Water droplets that form around dust grains and other aerosols, tend to be smaller than droplets that don't. The size of the water droplets in a cloud determines whether gravity will dominate over the tendency of the air molecules to keep the droplets suspended. Dust and other types of aerosol particles blowing into clouds act as nuclei where water vapour can condense to form cloud droplets. If a lot of dust enters a cloud, the available water is spread over many small droplets. These small droplets grow more slowly through collisions with one another to the size of a raindrop, and the cloud yields less rainfall over the course of its lifetime. What the researchers saw in two separate cases, using different satellite observations, was that cloud droplets were smaller as dust concentrations increased.

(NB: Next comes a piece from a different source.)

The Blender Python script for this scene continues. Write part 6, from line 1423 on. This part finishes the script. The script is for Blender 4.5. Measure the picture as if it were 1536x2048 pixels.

NASA's Tropical Rainfall Measuring Mission (TRMM) spacecraft captured images of clouds over the Atlantic Ocean off the coast of northern Africa during a major March 2000 dust storm. Droplet sizes steadily increased and the clouds were from the dust-filled air. Rain was falling only from the dust-free clouds even though all the clouds contained equal amounts of water. The researchers also observed similar behaviour in clouds over the eastern Mediterranean Sea in March 1998, using data from aircraft and a U.S. weather satellite. Rosenfeld has used TRMM observations in two other recent studies to show that aerosols from biomass-burning smoke and urban air pollution also reduce rainfall. Combined with the negative impact of desert dust, Rosenfeld believes the aerosol rainfall-suppression effect can have a major impact on regional and global climate.

"The recent observations of the impact on precipitation of all kinds of aerosols, each with a major human contribution, show a major climate change issue that has nothing to do with greenhouse gases," says Rosenfeld. "Still, this is perhaps the climate-change effect with the greatest socio-economic impact on water-scarce areas."